Compliance was no longer sufficient. Silence was required.
The Far Country
Moab was deliberately remote. The former CCC camp lay surrounded by desert and cliffs, far from population centers and difficult to access. Local history suggests the town’s name itself reflected isolation. Early postmaster William Andrew Peirce reportedly believed the biblical land of Moab and this part of Utah shared the same quality: “the far country.”
When the first prisoners arrived, there were 16 inmates — 12 Nisei (10 of them Kibei) and 4 Issei — guarded by 150 military police.
Historians Bruce D. Louthan and Lloyd M. Pierson note unconfirmed reports that fencing was erected around the camp, though one inmate later said the landscape itself served as confinement.

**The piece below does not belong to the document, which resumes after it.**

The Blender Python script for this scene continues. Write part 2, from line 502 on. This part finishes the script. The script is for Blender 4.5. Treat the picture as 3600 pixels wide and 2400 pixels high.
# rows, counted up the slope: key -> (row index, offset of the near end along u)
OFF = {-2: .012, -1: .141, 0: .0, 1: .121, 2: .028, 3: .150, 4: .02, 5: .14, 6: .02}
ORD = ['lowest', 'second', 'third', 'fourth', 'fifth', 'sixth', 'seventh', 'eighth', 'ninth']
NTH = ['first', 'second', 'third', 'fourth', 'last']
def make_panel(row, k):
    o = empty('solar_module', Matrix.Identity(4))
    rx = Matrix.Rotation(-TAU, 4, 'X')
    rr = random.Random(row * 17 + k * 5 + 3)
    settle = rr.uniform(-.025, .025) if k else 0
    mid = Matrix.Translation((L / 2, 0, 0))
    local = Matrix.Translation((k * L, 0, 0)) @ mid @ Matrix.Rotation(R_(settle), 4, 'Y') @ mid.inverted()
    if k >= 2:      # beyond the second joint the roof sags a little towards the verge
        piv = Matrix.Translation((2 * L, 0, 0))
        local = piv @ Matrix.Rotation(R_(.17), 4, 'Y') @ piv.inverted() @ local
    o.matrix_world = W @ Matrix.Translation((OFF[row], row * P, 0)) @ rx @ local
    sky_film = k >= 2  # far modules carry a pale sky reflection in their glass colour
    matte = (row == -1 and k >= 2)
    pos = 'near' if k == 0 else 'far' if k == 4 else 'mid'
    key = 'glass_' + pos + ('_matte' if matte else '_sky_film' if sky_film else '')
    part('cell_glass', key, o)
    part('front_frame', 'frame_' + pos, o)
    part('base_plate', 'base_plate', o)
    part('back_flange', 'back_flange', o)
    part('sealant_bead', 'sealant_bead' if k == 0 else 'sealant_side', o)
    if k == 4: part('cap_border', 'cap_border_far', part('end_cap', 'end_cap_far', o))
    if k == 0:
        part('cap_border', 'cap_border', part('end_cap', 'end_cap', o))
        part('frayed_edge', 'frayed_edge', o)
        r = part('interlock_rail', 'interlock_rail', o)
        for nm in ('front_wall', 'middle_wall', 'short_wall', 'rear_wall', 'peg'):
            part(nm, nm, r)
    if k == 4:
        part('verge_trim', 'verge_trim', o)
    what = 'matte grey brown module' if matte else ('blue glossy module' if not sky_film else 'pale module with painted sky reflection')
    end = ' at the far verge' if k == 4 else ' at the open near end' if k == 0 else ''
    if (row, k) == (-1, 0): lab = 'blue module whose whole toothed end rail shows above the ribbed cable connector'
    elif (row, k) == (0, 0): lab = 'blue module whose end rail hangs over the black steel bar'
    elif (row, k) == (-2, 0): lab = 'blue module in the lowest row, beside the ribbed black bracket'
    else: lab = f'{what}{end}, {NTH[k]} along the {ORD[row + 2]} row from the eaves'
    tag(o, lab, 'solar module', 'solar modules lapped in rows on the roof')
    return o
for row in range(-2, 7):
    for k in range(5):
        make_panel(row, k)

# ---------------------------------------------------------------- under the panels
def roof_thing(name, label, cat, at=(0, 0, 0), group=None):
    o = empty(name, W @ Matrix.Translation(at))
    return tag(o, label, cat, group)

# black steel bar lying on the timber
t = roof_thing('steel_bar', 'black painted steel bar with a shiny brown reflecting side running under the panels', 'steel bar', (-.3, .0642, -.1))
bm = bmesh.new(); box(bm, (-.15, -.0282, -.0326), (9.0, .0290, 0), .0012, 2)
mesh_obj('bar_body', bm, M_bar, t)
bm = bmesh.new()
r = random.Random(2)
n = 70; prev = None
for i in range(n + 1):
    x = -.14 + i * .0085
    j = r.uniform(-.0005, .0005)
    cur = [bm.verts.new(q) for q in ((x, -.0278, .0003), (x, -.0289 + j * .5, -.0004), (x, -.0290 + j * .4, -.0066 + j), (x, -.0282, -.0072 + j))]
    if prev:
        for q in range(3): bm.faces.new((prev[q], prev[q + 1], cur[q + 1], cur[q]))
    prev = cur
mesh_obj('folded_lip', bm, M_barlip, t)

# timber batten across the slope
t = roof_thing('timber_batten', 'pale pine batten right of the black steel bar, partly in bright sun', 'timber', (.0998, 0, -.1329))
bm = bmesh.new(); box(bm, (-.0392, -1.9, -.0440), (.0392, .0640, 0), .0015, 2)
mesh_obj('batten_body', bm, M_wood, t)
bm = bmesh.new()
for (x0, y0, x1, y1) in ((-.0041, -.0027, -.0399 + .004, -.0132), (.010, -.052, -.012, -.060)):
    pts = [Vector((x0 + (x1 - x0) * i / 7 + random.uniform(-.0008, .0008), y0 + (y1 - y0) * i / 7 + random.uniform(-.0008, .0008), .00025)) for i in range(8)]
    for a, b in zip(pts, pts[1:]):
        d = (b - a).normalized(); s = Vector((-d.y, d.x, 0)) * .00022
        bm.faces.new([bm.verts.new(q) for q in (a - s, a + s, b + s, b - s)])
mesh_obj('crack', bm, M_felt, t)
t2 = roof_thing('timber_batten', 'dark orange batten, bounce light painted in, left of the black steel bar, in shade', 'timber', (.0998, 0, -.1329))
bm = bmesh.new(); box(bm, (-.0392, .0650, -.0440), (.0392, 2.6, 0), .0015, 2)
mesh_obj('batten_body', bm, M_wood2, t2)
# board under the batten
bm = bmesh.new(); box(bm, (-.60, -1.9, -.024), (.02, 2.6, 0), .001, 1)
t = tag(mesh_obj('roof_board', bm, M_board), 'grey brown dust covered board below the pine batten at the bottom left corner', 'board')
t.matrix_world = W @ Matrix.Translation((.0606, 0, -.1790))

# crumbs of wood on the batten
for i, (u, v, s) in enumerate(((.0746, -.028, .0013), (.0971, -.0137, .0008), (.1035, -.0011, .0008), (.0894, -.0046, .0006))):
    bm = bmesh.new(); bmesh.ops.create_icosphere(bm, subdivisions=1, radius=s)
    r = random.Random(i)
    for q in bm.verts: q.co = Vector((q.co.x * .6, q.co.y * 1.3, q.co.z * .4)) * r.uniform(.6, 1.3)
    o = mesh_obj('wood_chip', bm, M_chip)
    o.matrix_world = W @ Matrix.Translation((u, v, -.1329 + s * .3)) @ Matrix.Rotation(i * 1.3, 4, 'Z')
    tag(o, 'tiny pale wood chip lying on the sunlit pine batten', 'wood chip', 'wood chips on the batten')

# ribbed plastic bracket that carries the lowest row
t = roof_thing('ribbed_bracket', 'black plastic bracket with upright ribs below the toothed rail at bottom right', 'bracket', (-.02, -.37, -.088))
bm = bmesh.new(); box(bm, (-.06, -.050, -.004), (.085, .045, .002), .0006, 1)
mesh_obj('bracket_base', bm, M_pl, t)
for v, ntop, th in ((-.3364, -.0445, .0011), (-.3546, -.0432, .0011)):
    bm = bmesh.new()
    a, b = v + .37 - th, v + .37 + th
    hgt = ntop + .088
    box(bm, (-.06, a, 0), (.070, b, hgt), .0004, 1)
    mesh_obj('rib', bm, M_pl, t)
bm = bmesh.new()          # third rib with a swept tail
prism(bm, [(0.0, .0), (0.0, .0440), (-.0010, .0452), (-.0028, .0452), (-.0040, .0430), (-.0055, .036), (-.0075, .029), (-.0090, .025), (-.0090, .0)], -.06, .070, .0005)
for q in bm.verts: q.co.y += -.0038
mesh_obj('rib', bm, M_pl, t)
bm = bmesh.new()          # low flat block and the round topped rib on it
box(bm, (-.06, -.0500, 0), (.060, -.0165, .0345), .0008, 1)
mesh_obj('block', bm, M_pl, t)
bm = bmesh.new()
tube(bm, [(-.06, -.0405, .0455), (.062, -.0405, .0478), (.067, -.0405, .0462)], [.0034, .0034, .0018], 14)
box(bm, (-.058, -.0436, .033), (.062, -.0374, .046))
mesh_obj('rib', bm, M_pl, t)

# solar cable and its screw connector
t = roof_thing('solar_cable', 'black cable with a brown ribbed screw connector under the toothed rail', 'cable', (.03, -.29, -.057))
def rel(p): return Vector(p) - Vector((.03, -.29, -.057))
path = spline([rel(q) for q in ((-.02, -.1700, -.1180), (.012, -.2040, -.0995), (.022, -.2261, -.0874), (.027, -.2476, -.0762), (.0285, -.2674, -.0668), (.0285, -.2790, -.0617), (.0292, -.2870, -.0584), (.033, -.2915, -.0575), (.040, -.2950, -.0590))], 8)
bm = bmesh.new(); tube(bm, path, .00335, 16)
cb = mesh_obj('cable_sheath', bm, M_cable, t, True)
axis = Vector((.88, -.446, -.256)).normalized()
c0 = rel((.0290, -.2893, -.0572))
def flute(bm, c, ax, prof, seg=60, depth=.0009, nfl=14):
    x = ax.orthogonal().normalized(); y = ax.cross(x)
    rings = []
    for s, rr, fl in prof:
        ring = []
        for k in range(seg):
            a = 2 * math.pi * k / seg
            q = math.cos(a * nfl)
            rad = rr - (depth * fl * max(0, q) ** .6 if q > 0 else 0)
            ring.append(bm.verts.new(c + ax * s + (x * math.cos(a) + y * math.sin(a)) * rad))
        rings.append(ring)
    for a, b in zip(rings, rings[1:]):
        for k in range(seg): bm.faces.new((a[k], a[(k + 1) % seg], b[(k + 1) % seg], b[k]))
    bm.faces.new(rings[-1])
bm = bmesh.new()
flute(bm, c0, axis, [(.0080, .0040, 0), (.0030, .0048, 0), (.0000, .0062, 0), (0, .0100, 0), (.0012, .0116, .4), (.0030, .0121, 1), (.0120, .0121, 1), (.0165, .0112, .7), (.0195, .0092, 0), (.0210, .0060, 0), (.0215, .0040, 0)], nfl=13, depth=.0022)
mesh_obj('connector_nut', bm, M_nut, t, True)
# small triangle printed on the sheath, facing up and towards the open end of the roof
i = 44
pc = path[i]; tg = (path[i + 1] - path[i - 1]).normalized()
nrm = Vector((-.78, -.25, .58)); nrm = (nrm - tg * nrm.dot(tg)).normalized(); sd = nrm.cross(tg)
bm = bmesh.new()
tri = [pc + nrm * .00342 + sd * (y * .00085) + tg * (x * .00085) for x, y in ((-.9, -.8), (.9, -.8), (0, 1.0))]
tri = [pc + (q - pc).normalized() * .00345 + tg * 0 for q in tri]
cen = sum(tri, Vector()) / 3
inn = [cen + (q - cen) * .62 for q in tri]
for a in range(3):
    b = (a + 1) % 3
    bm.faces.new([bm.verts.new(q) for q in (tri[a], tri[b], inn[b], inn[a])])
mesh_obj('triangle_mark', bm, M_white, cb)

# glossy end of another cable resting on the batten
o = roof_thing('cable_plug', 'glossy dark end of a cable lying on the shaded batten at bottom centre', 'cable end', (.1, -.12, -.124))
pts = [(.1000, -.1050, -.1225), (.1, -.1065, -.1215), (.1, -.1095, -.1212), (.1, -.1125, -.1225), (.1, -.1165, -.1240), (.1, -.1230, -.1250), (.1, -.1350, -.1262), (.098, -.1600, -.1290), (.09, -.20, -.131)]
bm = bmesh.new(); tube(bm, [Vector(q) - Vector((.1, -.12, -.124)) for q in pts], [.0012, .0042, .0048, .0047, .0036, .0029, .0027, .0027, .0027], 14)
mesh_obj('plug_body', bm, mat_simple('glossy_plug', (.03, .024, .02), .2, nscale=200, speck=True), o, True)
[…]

Joe Kurihara and Harry Ueno, both transferred from Manzanar, recalled the shock. Kurihara noted Moab was “the size of a single block at Manzanar.” Ueno described it as nothing but sagebrush in every direction — no trees, no shelter, no sense of scale.
Best and Frederick
Raymond Best served as Moab’s WRA project director (and later became director at Tule Lake). Accounts of his leadership vary. Kurihara later described Best as the most reasonable WRA director he encountered. Ueno recalled something very different, citing a threat delivered as a reminder of isolation: “Anybody could die in here, and they will never find his body.”
Much of the day-to-day authority fell to Francis Frederick, a former Alcatraz guard. Frederick was known for deliberate provocation.
In one documented incident, he imposed a cruel regulation to incite protest, arrested those who objected, presided over their hearings, sentenced them to three months’ confinement, then rescinded the rule. Those arrested were transported on the back of a flatbed truck inside a sealed box with a single air hole. During the thirteen-hour trip, several nearly suffocated.
Remembering Moab
Moab was not created to rehabilitate. It was created to silence. And for many men, it succeeded.
Moab closed in April 1943, replaced by the larger Leupp Isolation Center in Arizona. Many were transferred to Tule Lake, where conditions hardened further and citizenship itself could be stripped away. Moab existed for less than a year.
In 1994, historians Bruce Louthan and Lloyd Pierson, working with the Utah Division of State History, successfully nominated the Dalton Wells CCC Camp/Moab Isolation Center for inclusion on the National Register of Historic Places.
Although the site was added to the National Register of Historic Places in 1994, it has no official federal marker. A single historical plaque stands at the former camp site, thirteen miles north of Moab on Route 191.
My Aunt’s father spent WW2 in a Federal prison, first in North Dakota, then Santa Fe, simply because he once owned a fishing boat. He was never charged with a crime.